Supreme Court ruling shows sanity, moderation

The 14th Amendment equal protection clause does not negate the First Amendment religious freedom clause.

Finally, one branch of the national government has acted with sense and reason! The recent Supreme Court decision in Masterpiece Cakeshop vs. Colorado Civil Rights Commission was a victory for sanity and moderation in a polarized and divided nation and government.

The Court voted 7-2 to acquit James Phillips, a devout Christian, and his Lakewood, Colorado, Masterpiece Cakeshop of violating a gay couple’s equal rights protections. Phillips had refused to bake a wedding cake for a gay wedding on religious grounds. The Colorado Civil Rights Commission sued Phillips’ bakery business for violating the civil rights of the gay couple.

The Court decision was not based on the issue of who was right or who was wrong or whether the 14th Amendment’s equal protection clause trumps the First Amendment freedom of religion clause. It made a very narrow decision based on the assertion that at least two members of the Colorado Civil Rights Commission were openly hostile to religion. In one sense, the Court punted the decision down the road to yet other future court cases, but it also made a plea for tolerance and détente.

Here’s the majority’s wording from the 59-page decision: “While it is unexceptional, Masterpiece Cakeshop Ltd. v. Colorado Civil Rights Commission’s Syllabus that Colorado law can protect gay persons in acquiring products and services on the same terms and conditions as are offered to other members of the public, the law must be applied in a manner that is neutral toward religion” (boldface emphasis mine).

The Court accepted Phillips’ attorney’s argument that baking cakes is actually an example of free expression, not just religious freedom. Someone cannot be forced to speak, nor to create a work of art. Doing so is in violation of the right of freedom of speech.

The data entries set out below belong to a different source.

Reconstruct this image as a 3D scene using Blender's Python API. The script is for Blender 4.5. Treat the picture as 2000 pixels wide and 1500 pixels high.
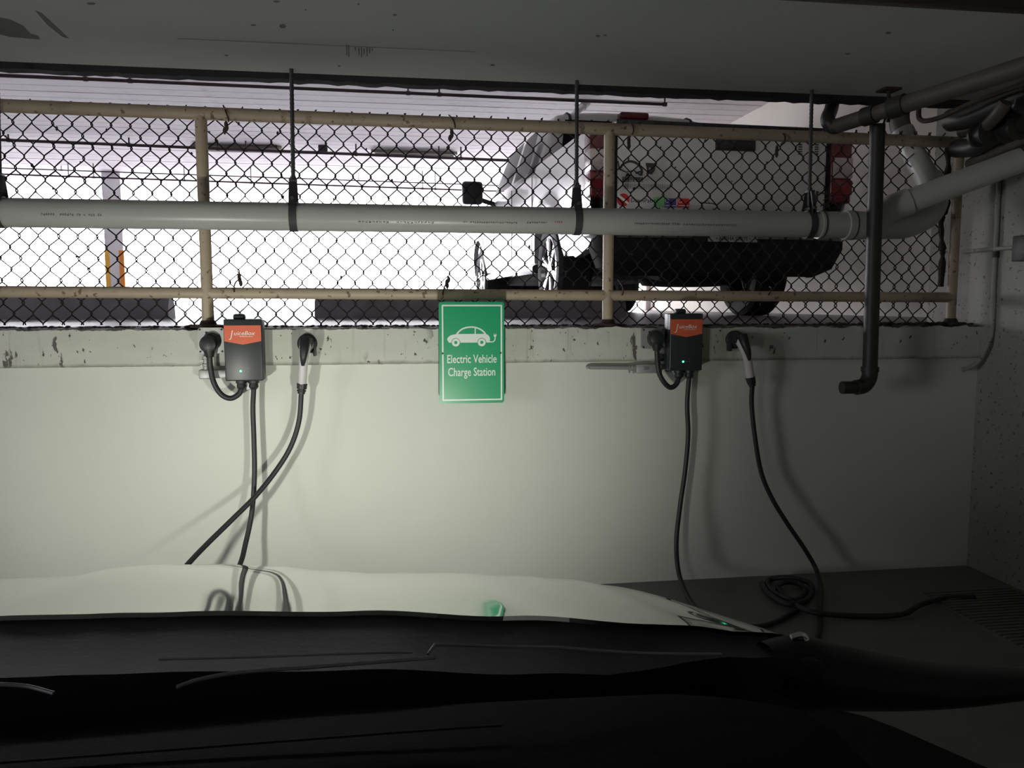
import bpy, bmesh, math, random
from mathutils import Vector, Matrix
random.seed(7)
for o in list(bpy.data.objects): bpy.data.objects.remove(o)
S = bpy.context.scene
C = S.collection
PI = math.pi
# ------------------------------------------------------------------ camera
CX, CY, CZ = 0.0, -3.8, 1.37
F = 1600.0; YAW = math.radians(8.43); PIT = math.radians(5.6)
cam_d = bpy.data.cameras.new('camera'); cam = bpy.data.objects.new('camera', cam_d); C.objects.link(cam)
cam_d.sensor_width = 36; cam_d.lens = F/2000*36; cam_d.clip_start = 0.02; cam_d.clip_end = 300
cam.location = (CX, CY, CZ); cam.rotation_euler = (PI/2-PIT, 0, -YAW)
S.camera = cam
# ------------------------------------------------------------------ world, lights, exposure
w = bpy.data.worlds.new('daylight'); S.world = w; w.use_nodes = True
bg = w.node_tree.nodes['Background']; bg.inputs[0].default_value = (0.96, 0.96, 1.0, 1); bg.inputs[1].default_value = 14.0
S.view_settings.view_transform = 'Standard'; S.view_settings.look = 'None'
S.view_settings.exposure = 0; S.view_settings.gamma = 1; S.view_settings.use_curve_mapping = False
# daylight portal in the open far side of the upper deck (emits nothing, guides sampling of the sky)
pd = bpy.data.lights.new('daylight_portal', 'AREA'); pd.shape = 'RECTANGLE'; pd.size = 19; pd.size_y = 2.5
pd.cycles.is_portal = True
po = bpy.data.objects.new('daylight_portal', pd); C.objects.link(po); po.location = (-5.5, 14.3, 2.45); po.rotation_euler = (-PI/2, 0, 0)
pd2 = bpy.data.lights.new('fill_gap_portal', 'AREA'); pd2.shape = 'RECTANGLE'; pd2.size = 2.2; pd2.size_y = 2.3  # guides sky through a gap added in the unseen left wall as fill
pd2.cycles.is_portal = True
po2 = bpy.data.objects.new('fill_gap_portal', pd2); C.objects.link(po2); po2.location = (-11.2, -6.9, 1.2); po2.rotation_euler = (PI/2, 0, -PI/2)
# low beams of the parked car
HX = (-1.06, 0.19)
for hx, en in zip(HX, (58, 58)):
    ld = bpy.data.lights.new('headlight_beam', 'SPOT'); ld.energy = en; ld.color = (1.0, 1.0, 0.90)
    ld.spot_size = math.radians(96); ld.spot_blend = 1.0; ld.shadow_soft_size = 0.045
    lo = bpy.data.objects.new('headlight_beam', ld); C.objects.link(lo)
    lo.location = (hx, -1.68, 0.60)
    lo.rotation_euler = Vector((0, 1, 0.17)).to_track_quat('-Z', 'Y').to_euler()

# ------------------------------------------------------------------ pixel -> plane
cy_, sy_, cp_, sp_ = math.cos(YAW), math.sin(YAW), math.cos(PIT), math.sin(PIT)
_f = Vector((sy_*cp_, cy_*cp_, -sp_)); _r = Vector((cy_, -sy_, 0)); _d = Vector((-sy_*sp_, -cy_*sp_, -cp_))
def ray(x, y): return _f + _r*((x-1000)/F) + _d*((y-750)/F)
def onY(x, y, Y):
    a = ray(x, y); t = (Y-CY)/a.y; return Vector((a.x*t, Y, CZ+a.z*t))
def onX(x, y, X):
    a = ray(x, y); t = X/a.x; return Vector((X, CY+a.y*t, CZ+a.z*t))
def onZ(x, y, Z):
    a = ray(x, y); t = (Z-CZ)/a.z; return Vector((a.x*t, CY+a.y*t, Z))
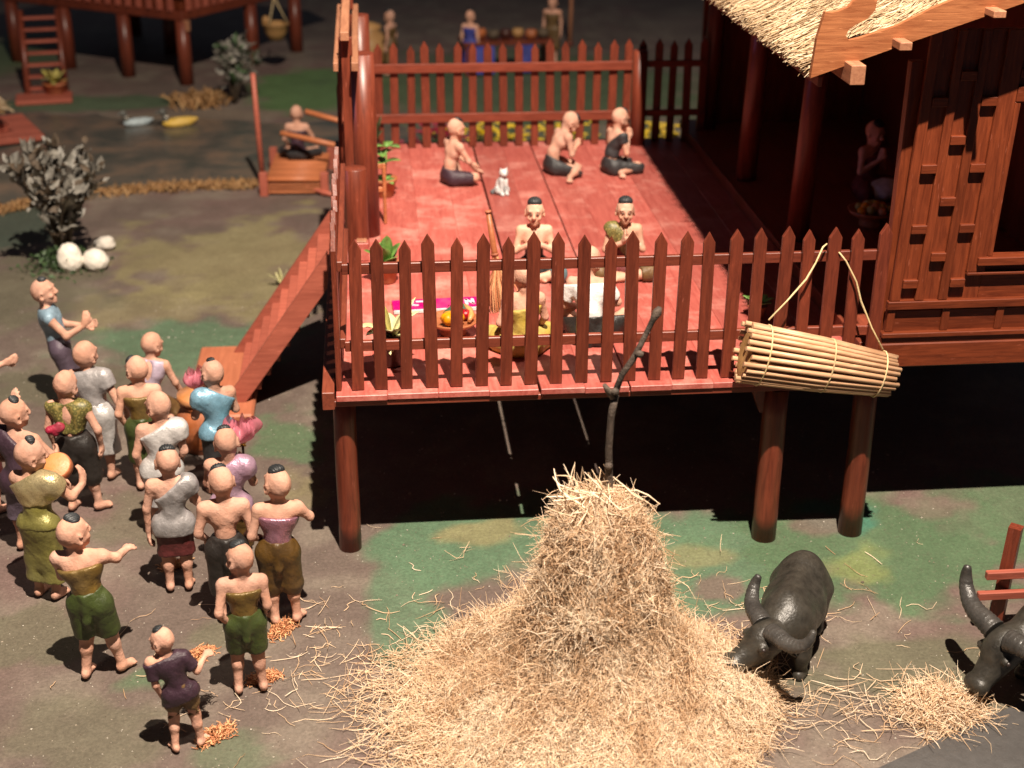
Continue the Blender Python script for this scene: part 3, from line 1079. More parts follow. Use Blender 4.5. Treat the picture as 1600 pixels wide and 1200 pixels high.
wpart('ledge', -0.04, 3.2, 0.335, 0.383, YW - 0.045, YW + 0.06, 'househ')
wpart('ledge', -0.04, 3.2, 0.275, 0.333, YW - 0.02, YW + 0.06, 'househ')
wpart('ground_beam', -0.06, 3.3, 0.02, 0.272, YW - 0.035, YW + 0.10, 'househ', 0.012)
# floor, inner walls and columns
box('floor', (5.05, 0.2, H + 0.02), (9.2, 9.5, H + 0.15), 'raily', house)
box('floor_edge', (5.0, 0.35, H + 0.005), (5.045, 9.0, H + 0.17), 'raily', house)
box('inner_wall', (7.9, 0.2, H + 0.151), (8.0, 9.5, H + 4.0), 'housev', house)
box('inner_wall', (5.3, 9.3, H + 0.151), (7.89, 9.4, H + 4.0), 'housev', house)
for x, y in ((5.28, 3.62), (5.28, 6.15), (5.35, 8.95)):
    rod('column', (x, y, H + 0.152), (x + 0.10, y, 5.02), 0.135, 0.125, 'post', house, 20)
box('corner_post', (HX + 0.002, 0.19, H + 0.152), (HX + 0.12, 0.30, H + 3.0), 'housev', house)
for x, y in ((5.006, 0.03), (5.05, 4.4), (5.05, 8.6), (7.6, 0.4), (7.6, 4.4), (7.6, 8.6)):
    rod('stilt', (x, y, 0), (x, y, H + 0.0), 0.122, 0.115, 'post', house, 18, 5, 0.003)
box('step_block', (4.86, 3.35, H + 0.006), (4.995, 3.85, H + 0.10), 'deck', house)
# roof
RX0, RZ0, SL = 4.07, 4.87, 0.36


def rz(x):
    return RZ0 + (x - RX0) * SL


roof = MB().add([(RX0, -0.28, RZ0 - 0.06), (9.4, -0.28, rz(9.4) - 0.06), (9.4, 9.8, rz(9.4) - 0.06), (RX0, 9.8, RZ0 - 0.06),
                 (RX0 + 0.02, -0.28, RZ0 + 0.03), (9.4, -0.28, rz(9.4) + 0.03), (9.4, 9.8, rz(9.4) + 0.03), (RX0 + 0.02, 9.8, RZ0 + 0.03)],
                [(0, 3, 2, 1), (4, 5, 6, 7), (0, 1, 5, 4), (1, 2, 6, 5), (2, 3, 7, 6), (3, 0, 4, 7)]).build('roof', 'haycore', house)
box('eave_board', (RX0 + 0.05, -0.3, RZ0 - 0.15), (RX0 + 0.09, 9.7, RZ0 - 0.063), 'raily', roof)
n = 11000
x = RX0 + 0.08 + RNG.random(n) ** 1.0 * 2.6
y = -0.17 + RNG.random(n) ** 1.5 * 6.5
L_ = RNG.uniform(0.25, 0.5, n)
lay = (np.floor((x - RX0) / 0.22) * 0.22)
p0 = np.stack([x, y, rz(x) + 0.035 + RNG.random(n) * 0.04], 1)
d = np.stack([-np.ones(n), RNG.normal(0.12, 0.16, n), np.full(n, -SL - 0.08) + RNG.normal(0, 0.05, n)], 1)
pts = curved(p0, d, L_, 5, 0.25)
strand_obj('thatch_straw', pts, RNG.uniform(0.004, 0.009, n), 'thatch', roof)
n = 5000   # fringe along the eave
y = -0.2 + RNG.random(n) ** 1.3 * 6.0
p0 = np.stack([np.full(n, RX0 + 0.10) + RNG.normal(0, 0.03, n), y, RZ0 + RNG.uniform(-0.03, 0.05, n)], 1)
d = np.stack([-np.ones(n), RNG.normal(0.15, 0.2, n), np.full(n, -0.75) + RNG.normal(0, 0.15, n)], 1)
strand_obj('eave_fringe', curved(p0, d, RNG.uniform(0.13, 0.24, n), 5, 0.35), RNG.uniform(0.0035, 0.008, n), 'thatch', roof)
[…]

Here are the Court’s words written by Justice Kennedy: “To Phillips, his claim that using his artistic skills to make an expressive statement, a wedding endorsement in his own voice and of his own creation, has a significant First Amendment speech component and implicates his deep and sincere religious beliefs.” (https://www.supremecourt.gov/opinions/17pdf/16-111_j4el.pdf)

“As the record shows, some of the commissioners at the Commission’s formal, public hearings endorsed the view that religious beliefs cannot legitimately be carried into the public sphere or commercial domain, disparaged Phillips’ faith as despicable and characterized it as merely rhetorical and compared his invocation of his sincerely held religious beliefs to defenses of slavery and the Holocaust.” These comments were not objected to by other commissioners present.

The Court’s majority opinion is that, “For these reasons, the Commission’s treatment of Phillips’ case violated the State’s duty under the First Amendment not to base laws or regulations on hostility to a religion or religious viewpoint…. The inference here is thus that Phillips’ religious objection was not considered with the neutrality required by the Free Exercise Clause.”

Kennedy also stated: “Our society has come to the recognition that gay persons and gay couples cannot be treated as social outcasts or as inferior in dignity and worth.”

There were two dissenting opinions on this decision: Justice Ginsburg and Sotomayor, two of the four liberals on the Court. Ginsburg argued that the negative opinions toward religion expressed by two of the four Colorado commissioners should not be grounds to reverse the lower courts’ decisions.

“When a couple contacts a bakery for a wedding cake, the product they are seeking is a cake celebrating their wedding – not a cake celebrating heterosexual weddings or same-sex weddings – and that is the service Craig and Mullins (the gay couple) were denied.”

While the Court’s decision in the Masterpiece Cakeshop Case was narrow and was not meant to set precedents for future cases, it will have that effect.

There is currently a similar case in the pipeline: Arlene’s Flowers’ case from Washington state where a Richland florist, Barronelle Stutzman, was sued by Attorney General Bob Ferguson for refusing to do flower arrangements for a gay wedding. Her arguments are similar to Phillips’ and her attorney is Kristen Waggoner, Phillips’ attorney. The arguments of the Colorado Commission attorney are similar to Ferguson’s.

It was with a sense of relief and pleasure to see how the Supreme Court handled the Masterpiece Cakeshop case. Chief Justice Roberts was brilliantly able to move the Court from a right-left 5-4 stance to one where seven of the nine Supreme Court judges agreed there was a bigger issue: the 14th Amendment equal protection clause does not negate the First Amendment religious freedom clause. Americans need to learn to be tolerant of both gay marriages and religious freedom. If only the other two branches of the federal government could act with as much concern for the common good of all of its citizens!